September 8th the U.S. District Court for the Southern District of New York struck down the essential elements of the U.S. Department of Labor’s (DOL) January joint-employer regulation under the Fair Labor Standards Act (FLSA). The FLSA joint-employer rule took effect in March, narrowing the scenarios in which multiple businesses can be held liable under the FLSA for failing to pay minimum wages and overtime to workers.
The Obama era judge’s ruling vacates the agency’s new test for vertical employment, referring to when a worker enters an employment relationship with one company, such as at a staffing agency or subcontractor, but is economically dependent on another employer.

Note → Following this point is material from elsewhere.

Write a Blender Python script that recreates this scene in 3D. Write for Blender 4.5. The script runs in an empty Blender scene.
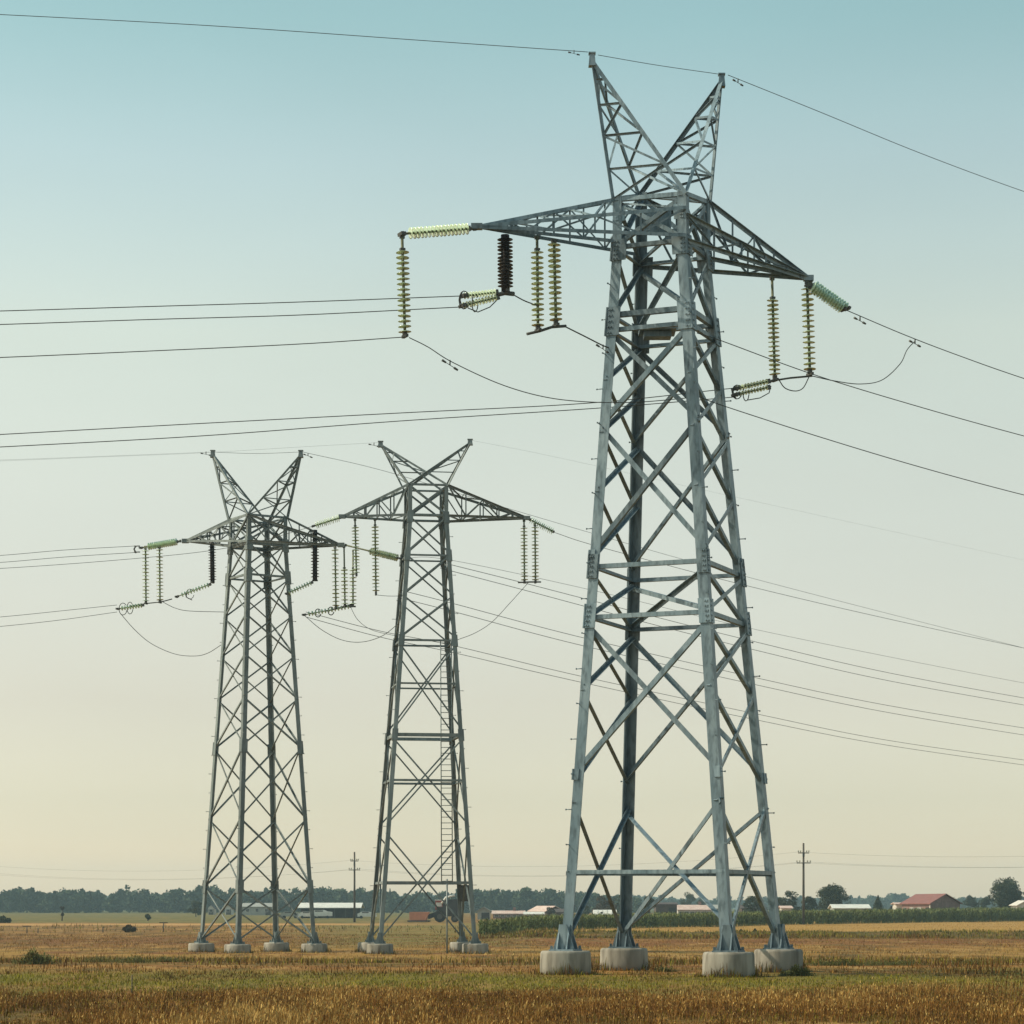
import bpy, math, random
import numpy as np
from mathutils import Vector, Matrix, noise as mnoise
R = math.radians
C = bpy.context.scene.collection
SC = bpy.context.scene

# ------------------------------------------------------------------ camera, sky, sun, exposure
HX, HY, K, EYE = 512.0, 906.0, 0.0004, 2.2      # principal column, horizon row, metres per pixel per metre, eye height
cam = bpy.data.cameras.new('camera'); camo = bpy.data.objects.new('camera', cam); C.objects.link(camo)
camo.location = (0, 0, EYE); camo.rotation_euler = (R(90), 0, 0)
cam.sensor_width = 36; cam.lens = 36 / (1024 * K); cam.shift_y = (HY - 512) / 1024
cam.clip_start = 0.5; cam.clip_end = 9000
SC.camera = camo

SUN_EL, SUN_AZ = 44.0, -90.0                      # azimuth clockwise from the view direction: square from the left
w = bpy.data.worlds.new("World"); SC.world = w; w.use_nodes = True
nt = w.node_tree; bg = nt.nodes['Background']
sky = nt.nodes.new('ShaderNodeTexSky'); sky.sky_type = 'NISHITA'; sky.sun_disc = False
sky.sun_elevation = R(SUN_EL); sky.sun_rotation = R(SUN_AZ)
sky.air_density = 1.0; sky.dust_density = 1.0; sky.ozone_density = 1.0; sky.altitude = 0
tint = nt.nodes.new('ShaderNodeMix'); tint.data_type = 'RGBA'; tint.blend_type = 'MULTIPLY'
tint.inputs[0].default_value = 1.0
wtc = nt.nodes.new('ShaderNodeTexCoord'); wsp = nt.nodes.new('ShaderNodeSeparateXYZ'); wrp = nt.nodes.new('ShaderNodeValToRGB')
nt.links.new(wtc.outputs['Generated'], wsp.inputs[0]); nt.links.new(wsp.outputs['Z'], wrp.inputs[0])
we = wrp.color_ramp.elements; SKYT = [(0.0, (1.2, .98, .78)), (.0164, (.93, .775, .66)), (.029, (.765, .665, .595)), (.042, (.695, .60, .53)), (.082, (.745, .585, .475)), (.123, (.857, .658, .49)), (.168, (.979, .744, .509)), (.222, (1.12, .865, .548)), (.286, (1.0, .883, .593)), (.334, (.81, .86, .571)), (.5, (.64, .77, .56))]
while len(we) < len(SKYT): we.new(.5)
for e_, (p_, c_) in zip(we, SKYT): e_.position = p_; e_.color = (*c_, 1)
wno = nt.nodes.new('ShaderNodeTexNoise'); wno.inputs['Scale'].default_value = 3.2; wno.inputs['Detail'].default_value = 4
wmp = nt.nodes.new('ShaderNodeMapping'); wmp.inputs['Scale'].default_value = (1, 1, 3.5); nt.links.new(wtc.outputs['Generated'], wmp.inputs[0]); nt.links.new(wmp.outputs[0], wno.inputs['Vector'])
wmr = nt.nodes.new('ShaderNodeMapRange'); wmr.inputs[1].default_value = .3; wmr.inputs[2].default_value = .7; wmr.inputs[3].default_value = .965; wmr.inputs[4].default_value = 1.035
nt.links.new(wno.outputs[0], wmr.inputs[0]); wsc = nt.nodes.new('ShaderNodeVectorMath'); wsc.operation = 'SCALE'
nt.links.new(wrp.outputs[0], wsc.inputs[0]); nt.links.new(wmr.outputs[0], wsc.inputs['Scale']); nt.links.new(wsc.outputs[0], tint.inputs[7]); nt.links.new(sky.outputs[0], tint.inputs[6]); nt.links.new(tint.outputs[2], bg.inputs['Color'])
bg.inputs['Strength'].default_value = 0.13
sl = bpy.data.lights.new('sun', 'SUN'); slo = bpy.data.objects.new('sun', sl); C.objects.link(slo)
sl.energy = 2.3; sl.angle = R(0.5); sl.color = (1.0, 0.88, 0.68)
sd = Vector((math.sin(R(SUN_AZ)) * math.cos(R(SUN_EL)), math.cos(R(SUN_AZ)) * math.cos(R(SUN_EL)), math.sin(R(SUN_EL))))
slo.rotation_euler = sd.to_track_quat('Z', 'Y').to_euler()
slo.location = (-60, -20, 60)
vs = SC.view_settings
vs.view_transform = 'Standard'; vs.look = 'None'; vs.exposure = 0.95; vs.gamma = 1.0
SC.cycles.max_bounces = 6; SC.cycles.transparent_max_bounces = 8; SC.cycles.volume_bounces = 0

random.seed(7); rng = np.random.default_rng(7)

# ------------------------------------------------------------------ helpers
def sstep(a, b, x):
    t = min(1, max(0, (x - a) / (b - a))); return t * t * (3 - 2 * t)
def zg(x, y):                                      # height of the land
    z = -0.6 * sstep(86, 135, y)
    z += 0.10 * mnoise.noise(Vector((x * .09, y * .05, 3.1))) * sstep(30, 60, y) * (1 - sstep(400, 700, y))
    if x > 0: z += 0.30 * math.exp(-((y - 243) / 6) ** 2) * sstep(0, 3, x)
    return z
def P(px, py, Y): return Vector(((px - HX) * K * Y, Y, EYE + (HY - py) * K * Y))
def G(px, Y):
    x = (px - HX) * K * Y; return Vector((x, Y, zg(x, Y)))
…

While there is uncertainty regarding what steps will be taken next by the DOL and Justice Department, who may appeal the decision, the business community will likely be a key stakeholder in supporting and possibly intervening in a legal appeal. The DOL’s top wage-hour official, Cheryl Stanton, reportedly still supports her agency’s narrowed joint-employer test and asked staff in a recent email to report all pending cases that are affected by the opinion.
IWLA submitted comments in support of the previously proposed rule, as well as some recommendations to the DOL for ways the rule could be revised to provide additional clarity regarding what business practices may result in joint-employer status. IWLA was pleased to see that the DOL included further clarification examples in response to IWLA and other organization’s comments in the final publication.